India spoke for the developing nations, calling the amount proposed to be mobilized “abysmally poor.” The country’s negotiator said at the end of the conference, “It is a paltry sum. It is not something that will enable conducive climate action necessary for our country’s survival.”

Terming the agreement an “optical illusion,” India alleged that it was “stage-managed” by the developed nations, with no inclusivity in the adoption process. While Nigeria termed the $300 billion promise a joke, two groupings of least-developed countries and small island states walked out of the final negotiations in protest.

The $1.3 trillion that the developing nations and climate activists demanded was mentioned in the agreement but only in passing and not as a commitment.

The agreement, however, acknowledged the gap between climate finance flows and needs, particularly for developing countries. “The costed needs reported in nationally determined contributions of developing country Parties are estimated at $5.1–6.8 trillion for up until 2030 or $455–584 billion per year, and adaptation finance needs are estimated at $215–387 billion annually for up until 2030.”

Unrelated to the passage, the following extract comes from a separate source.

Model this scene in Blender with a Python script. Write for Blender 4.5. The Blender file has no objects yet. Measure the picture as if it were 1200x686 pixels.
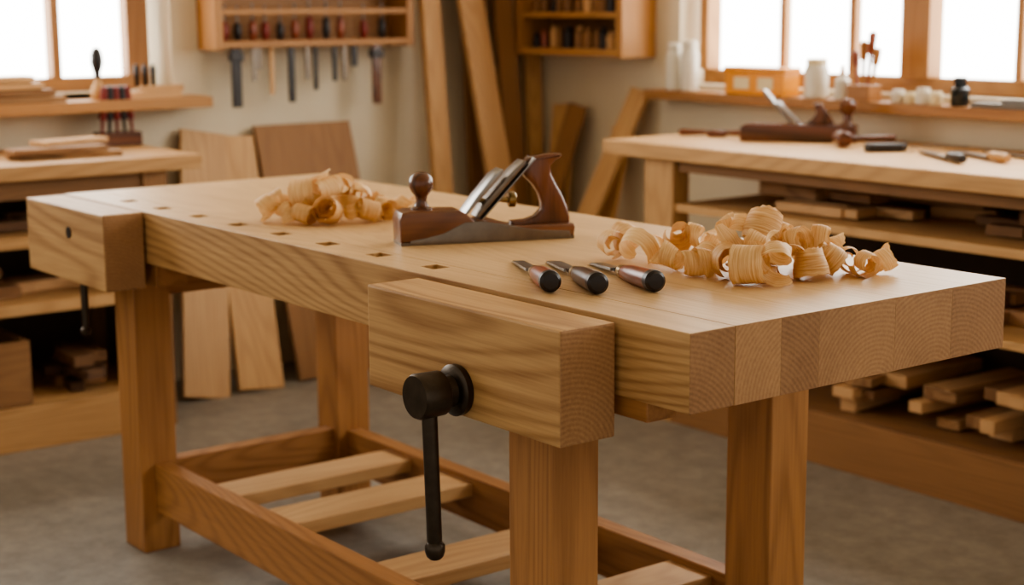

It called on all actors to work together to enable the scaling up of financing to developing countries for climate action from all public and private sources to at least $1.3 trillion per year by 2035.

The $300 billion will be mobilized from a wide variety of sources, public and private, bilateral and multilateral, including alternative sources. The inclusion of private funding, loans, and grants in the $300 billion figure drew criticism from developing countries and climate campaigners.

They felt the reluctance of the developed nations to open their purse strings would be of little help to their energy transition efforts and to limit global temperature rise to 1.5 degrees Celsius.

The COP28 declaration in 2023 highlighted that about $4.3 trillion per year needs to be invested in clean energy until 2030, after that increasing to $5 trillion per year up until 2050 to reach net zero emissions by 2050.

During the Baku conference, countries pledged to increase global energy storage sixfold to 1,500 GW by 2030. The parties aimed to expand grid infrastructure by 25 million kilometers by 2030 and an additional 65 million kilometers by 2040.

They committed to establishing regional and international cooperation on renewable energy deployment and regional power transition infrastructure.

The conference finalized rules for a global carbon market to buy and sell carbon credits earned through green initiatives and decided to launch a centralized UN trading system next year.

At last year’s climate conference in Dubai, world leaders settled for a weaker text about ‘transitioning away’ from fossil fuels instead of a more definitive ‘phase-out.’